Читаем Козьма Прутков полностью

А между тем искренний смех, вот результат прочтения басни. В том-то и дело, читатель, что это не простой смех, — это смех, смех высокий. Он, так сказать, выкован из слез. Смешить подобным образом может только разве Шекспир, да еще шестеро из моих друзей, сотрудников нашего журнала и не участвующих ни в каком другом периодическом издании. Случалось ли вам присутствовать при отличном выполнении какого-нибудь вдохновенного morceau d’ensemble [166]одного из великих маэстро? Всюду гармония, веселые звуки, нежные возгласы, повсюду одно стройное целое. А между тем вслушайтесь в каждую партию отдельного инструмента, в ней уже есть нечто иное… грустное… положительное… рвущее душу… (Тут уж я сам не знаю, что сказать, но читатель с воображением за этим не погонится.)


Будущий Прутков шутит, и Дружинин тоже шутит. Забава басен порождает забаву критического отзыва. Возникает ка-кая-то уютная, домашняя обстановка. Обстановка доброй веселости, потешной ерунды. И это, заметьте, на страницах общественного журнала в самодержавно-казенную пору. Все-таки николаевское царствование… Вдруг на вполне унылом и беззубом фоне загрустившей периодики возникает нечто, способное под маской наивного добродушия произвести впечатление скрытой аристократической фронды.

Что же касается басни «Стан и голос», то она — прямой вызов преклонению перед жандармской эстетикой времени. Образ какого-нибудь назначенного губернатором в отставные приставы красавца-полицейского развенчивается до тучного домоседа в «ваточном халате», гладящего кошку и мечтающего петь «в тенистой роще… у тещи». Каламбурно обыгрывается понятие стан(как полицейский участок и как фигура, к тому же «тучная»). Будущий Прутков не хуже нас знал, сколько бед натворили в России красивые жандармы, и потому его эстетическое низложение станового может восприниматься как острый сатирический выпад. Жандарм раздет, переоблачен, усмирен кошкой и предан вокальным грезам.

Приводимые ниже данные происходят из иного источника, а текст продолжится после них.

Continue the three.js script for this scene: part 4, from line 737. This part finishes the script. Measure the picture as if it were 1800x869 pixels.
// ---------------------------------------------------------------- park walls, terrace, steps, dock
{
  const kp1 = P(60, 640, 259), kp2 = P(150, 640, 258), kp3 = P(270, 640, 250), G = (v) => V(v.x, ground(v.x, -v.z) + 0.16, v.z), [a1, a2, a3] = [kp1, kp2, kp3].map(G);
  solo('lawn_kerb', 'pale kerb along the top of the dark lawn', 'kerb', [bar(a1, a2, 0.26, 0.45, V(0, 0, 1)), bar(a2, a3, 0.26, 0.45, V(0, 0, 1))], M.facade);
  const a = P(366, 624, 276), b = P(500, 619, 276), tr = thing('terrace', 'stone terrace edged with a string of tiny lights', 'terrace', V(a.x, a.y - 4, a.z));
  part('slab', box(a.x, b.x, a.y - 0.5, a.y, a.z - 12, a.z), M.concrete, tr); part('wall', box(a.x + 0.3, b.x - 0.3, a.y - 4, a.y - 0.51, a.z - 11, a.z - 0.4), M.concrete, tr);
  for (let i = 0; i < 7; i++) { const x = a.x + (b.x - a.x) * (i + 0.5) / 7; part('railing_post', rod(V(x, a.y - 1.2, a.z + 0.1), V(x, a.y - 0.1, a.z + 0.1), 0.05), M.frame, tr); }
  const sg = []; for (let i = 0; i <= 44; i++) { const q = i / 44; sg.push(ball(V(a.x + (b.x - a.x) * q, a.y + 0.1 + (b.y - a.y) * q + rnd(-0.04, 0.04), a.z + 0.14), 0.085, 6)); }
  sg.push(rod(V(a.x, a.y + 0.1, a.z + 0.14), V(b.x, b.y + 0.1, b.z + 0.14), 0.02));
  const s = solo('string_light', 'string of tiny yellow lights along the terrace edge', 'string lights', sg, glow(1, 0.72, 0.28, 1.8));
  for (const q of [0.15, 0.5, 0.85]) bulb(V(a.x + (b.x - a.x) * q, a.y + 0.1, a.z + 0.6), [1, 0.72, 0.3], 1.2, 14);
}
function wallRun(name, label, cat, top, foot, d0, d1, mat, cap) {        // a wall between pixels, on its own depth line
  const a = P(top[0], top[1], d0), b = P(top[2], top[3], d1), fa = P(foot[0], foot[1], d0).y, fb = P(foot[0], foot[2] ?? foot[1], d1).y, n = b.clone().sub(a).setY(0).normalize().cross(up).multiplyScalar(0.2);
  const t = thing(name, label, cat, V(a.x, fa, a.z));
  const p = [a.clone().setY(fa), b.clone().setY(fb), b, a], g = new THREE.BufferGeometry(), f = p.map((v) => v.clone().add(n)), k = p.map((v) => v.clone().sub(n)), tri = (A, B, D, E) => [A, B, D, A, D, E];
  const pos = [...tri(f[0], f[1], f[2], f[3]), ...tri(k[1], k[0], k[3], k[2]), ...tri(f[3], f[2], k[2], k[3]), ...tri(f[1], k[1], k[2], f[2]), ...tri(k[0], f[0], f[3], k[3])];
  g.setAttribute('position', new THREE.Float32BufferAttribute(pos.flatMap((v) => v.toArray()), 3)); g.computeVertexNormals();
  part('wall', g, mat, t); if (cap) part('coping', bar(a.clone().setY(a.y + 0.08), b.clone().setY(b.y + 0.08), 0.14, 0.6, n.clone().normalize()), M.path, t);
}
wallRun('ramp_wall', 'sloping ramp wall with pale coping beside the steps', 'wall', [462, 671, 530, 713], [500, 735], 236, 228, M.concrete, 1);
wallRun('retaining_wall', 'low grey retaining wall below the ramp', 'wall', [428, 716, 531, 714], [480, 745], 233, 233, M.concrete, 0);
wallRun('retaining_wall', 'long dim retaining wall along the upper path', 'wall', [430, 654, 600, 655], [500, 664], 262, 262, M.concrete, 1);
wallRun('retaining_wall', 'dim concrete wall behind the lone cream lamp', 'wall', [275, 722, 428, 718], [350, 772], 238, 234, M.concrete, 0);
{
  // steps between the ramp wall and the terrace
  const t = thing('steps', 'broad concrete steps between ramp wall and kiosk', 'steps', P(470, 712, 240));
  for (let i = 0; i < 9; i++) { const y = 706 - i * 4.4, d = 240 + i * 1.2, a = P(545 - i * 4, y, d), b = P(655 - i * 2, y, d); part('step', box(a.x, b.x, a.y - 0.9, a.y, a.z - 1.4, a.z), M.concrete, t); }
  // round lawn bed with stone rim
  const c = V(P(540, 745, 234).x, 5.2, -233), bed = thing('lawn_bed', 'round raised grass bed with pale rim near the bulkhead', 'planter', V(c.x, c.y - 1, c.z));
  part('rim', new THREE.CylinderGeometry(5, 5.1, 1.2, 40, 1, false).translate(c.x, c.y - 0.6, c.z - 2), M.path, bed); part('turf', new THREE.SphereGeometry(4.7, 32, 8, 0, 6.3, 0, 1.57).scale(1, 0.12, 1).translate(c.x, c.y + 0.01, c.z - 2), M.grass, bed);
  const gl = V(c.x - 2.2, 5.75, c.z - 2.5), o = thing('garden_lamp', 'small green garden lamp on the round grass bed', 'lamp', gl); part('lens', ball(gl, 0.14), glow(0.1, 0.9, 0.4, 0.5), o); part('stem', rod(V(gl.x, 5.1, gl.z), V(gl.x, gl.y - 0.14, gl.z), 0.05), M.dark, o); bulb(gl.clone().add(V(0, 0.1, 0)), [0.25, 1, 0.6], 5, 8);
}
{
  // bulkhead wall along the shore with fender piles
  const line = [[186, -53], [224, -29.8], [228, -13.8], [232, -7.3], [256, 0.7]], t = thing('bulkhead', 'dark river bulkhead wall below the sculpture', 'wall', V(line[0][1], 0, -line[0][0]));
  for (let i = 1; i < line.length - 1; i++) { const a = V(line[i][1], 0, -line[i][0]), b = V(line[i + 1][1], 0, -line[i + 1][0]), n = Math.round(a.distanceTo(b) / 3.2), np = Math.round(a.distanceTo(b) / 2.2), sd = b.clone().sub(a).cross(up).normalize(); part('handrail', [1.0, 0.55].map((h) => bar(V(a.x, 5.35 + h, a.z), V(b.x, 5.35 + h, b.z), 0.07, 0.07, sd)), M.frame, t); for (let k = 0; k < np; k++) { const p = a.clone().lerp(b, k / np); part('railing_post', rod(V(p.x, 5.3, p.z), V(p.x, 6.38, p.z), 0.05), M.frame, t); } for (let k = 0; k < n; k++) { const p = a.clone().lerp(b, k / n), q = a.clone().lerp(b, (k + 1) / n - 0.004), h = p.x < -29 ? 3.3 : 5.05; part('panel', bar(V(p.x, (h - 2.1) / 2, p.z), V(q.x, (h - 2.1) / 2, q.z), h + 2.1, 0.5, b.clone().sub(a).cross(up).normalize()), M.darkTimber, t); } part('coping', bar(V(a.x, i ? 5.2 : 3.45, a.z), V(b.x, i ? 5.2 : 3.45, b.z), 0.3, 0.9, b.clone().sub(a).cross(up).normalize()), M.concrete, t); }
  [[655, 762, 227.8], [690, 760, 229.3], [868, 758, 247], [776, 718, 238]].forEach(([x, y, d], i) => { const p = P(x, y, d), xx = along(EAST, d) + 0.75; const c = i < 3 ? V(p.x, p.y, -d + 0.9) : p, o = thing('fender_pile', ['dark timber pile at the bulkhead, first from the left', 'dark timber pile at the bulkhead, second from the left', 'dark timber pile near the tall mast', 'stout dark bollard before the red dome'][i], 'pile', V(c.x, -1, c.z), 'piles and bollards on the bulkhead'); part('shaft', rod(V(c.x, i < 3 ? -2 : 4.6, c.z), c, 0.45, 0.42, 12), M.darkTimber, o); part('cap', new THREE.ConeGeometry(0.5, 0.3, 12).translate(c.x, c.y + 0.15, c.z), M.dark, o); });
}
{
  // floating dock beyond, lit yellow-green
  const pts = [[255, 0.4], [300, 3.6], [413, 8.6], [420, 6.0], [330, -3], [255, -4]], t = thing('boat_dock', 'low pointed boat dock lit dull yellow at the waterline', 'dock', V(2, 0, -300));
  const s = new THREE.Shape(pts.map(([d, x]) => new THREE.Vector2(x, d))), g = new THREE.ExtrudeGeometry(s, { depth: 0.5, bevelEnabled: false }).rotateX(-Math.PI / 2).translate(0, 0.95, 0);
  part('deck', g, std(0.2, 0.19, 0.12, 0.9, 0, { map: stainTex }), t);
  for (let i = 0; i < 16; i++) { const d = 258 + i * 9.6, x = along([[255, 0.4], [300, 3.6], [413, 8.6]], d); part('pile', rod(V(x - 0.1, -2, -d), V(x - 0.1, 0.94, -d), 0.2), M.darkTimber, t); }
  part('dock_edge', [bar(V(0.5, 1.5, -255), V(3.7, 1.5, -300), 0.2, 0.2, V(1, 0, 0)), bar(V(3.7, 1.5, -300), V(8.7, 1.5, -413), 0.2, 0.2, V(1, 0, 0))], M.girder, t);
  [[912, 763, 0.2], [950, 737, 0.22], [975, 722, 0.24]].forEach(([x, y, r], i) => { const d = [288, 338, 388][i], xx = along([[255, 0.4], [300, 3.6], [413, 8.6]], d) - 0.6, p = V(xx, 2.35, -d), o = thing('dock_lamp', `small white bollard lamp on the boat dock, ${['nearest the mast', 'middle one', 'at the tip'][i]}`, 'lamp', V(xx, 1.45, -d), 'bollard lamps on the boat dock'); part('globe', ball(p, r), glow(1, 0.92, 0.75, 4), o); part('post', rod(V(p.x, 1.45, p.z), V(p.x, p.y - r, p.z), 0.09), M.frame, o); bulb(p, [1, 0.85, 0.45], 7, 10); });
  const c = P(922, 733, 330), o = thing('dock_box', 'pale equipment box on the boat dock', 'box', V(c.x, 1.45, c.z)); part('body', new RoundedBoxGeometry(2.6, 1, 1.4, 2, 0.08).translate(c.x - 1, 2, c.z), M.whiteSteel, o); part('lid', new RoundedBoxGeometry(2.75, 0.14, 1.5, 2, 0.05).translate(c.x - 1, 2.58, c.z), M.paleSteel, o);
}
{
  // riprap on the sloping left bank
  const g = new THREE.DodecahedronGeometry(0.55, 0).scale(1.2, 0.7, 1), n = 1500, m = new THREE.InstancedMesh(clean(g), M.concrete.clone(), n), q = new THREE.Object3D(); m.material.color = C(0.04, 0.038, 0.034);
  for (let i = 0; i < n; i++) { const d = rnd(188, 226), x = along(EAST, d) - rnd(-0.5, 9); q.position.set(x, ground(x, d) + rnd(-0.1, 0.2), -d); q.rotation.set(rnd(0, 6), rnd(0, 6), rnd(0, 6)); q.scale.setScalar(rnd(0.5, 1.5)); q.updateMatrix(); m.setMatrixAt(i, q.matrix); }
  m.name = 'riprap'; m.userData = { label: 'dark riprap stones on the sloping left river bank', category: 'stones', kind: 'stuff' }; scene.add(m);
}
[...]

Итак, летом 1851 или 1852 года, когда были сочинены первые три басни, образ Козьмы Пруткова еще не родился. «Однако, — продолжает В. М. Жемчужников в письме А. Н. Пыпину, — эти басни уже зародили кое-какие мысли, развившиеся впоследствии в брате моем Алексее и во мне до личности Пруткова; именно: когда писались упомянутые басни, то в шутку говорилось, что ими доказывается излишество похвал Крылову и др., потому что написанные теперь басни не хуже тех. Шутка эта повторялась и по возвращении нашем в СПб., и вскоре привела меня с бр. Алексеем и гр. А. Толстым (брат Александр был в то время на службе в Оренбурге) к мысли писать от одного лица, способного во всех родах творчества. Эта мысль завлекла нас, и создался тип Косьмы Пруткова» [167].

Вот оно в чем дело! Оказывается, лавры Крылова не давали покоя братьям Жемчужниковым, и они решили оспорить первенство у прославленного баснописца. Между тем слова о том, что басни Жемчужниковых «не хуже», чем у Крылова, говорились именно «в шутку». Да по-другому их и нельзя было сказать. За Иваном Андреевичем Крыловым прочно утвердилась заслуженная слава классика басенного жанра. Она покоилась, как уже говорилось в первой главе, на его природном уме, чувстве юмора и феноменальном литературном даровании. Крылов владел русским языком с изумительным совершенством. В жанре басни он оставил потомкам такие жемчужины, которые будут существовать до тех пор, пока существует русский язык.

В своих «Комментариях к „Евгению Онегину“ Александра Пушкина», анализируя ситуацию в литературе 20-х годов, беспощадный критик Владимир Набоков замечал: «В 1823 г. у Пушкина не было соперников в стане „новых“ (существовало огромное различие между ним и, скажем, Жуковским, Батюшковым и Баратынским — группой второстепенных поэтов, наделенных примерно равным талантом, незаметно переходящих в следующую категорию откровенно второсортных поэтов: Вяземский, Козлов, Языков и др.); но около 1820 г. у него был, по крайней мере, один соперник в стане „архаистов“ — Иван Крылов (1769–1844), великий баснописец.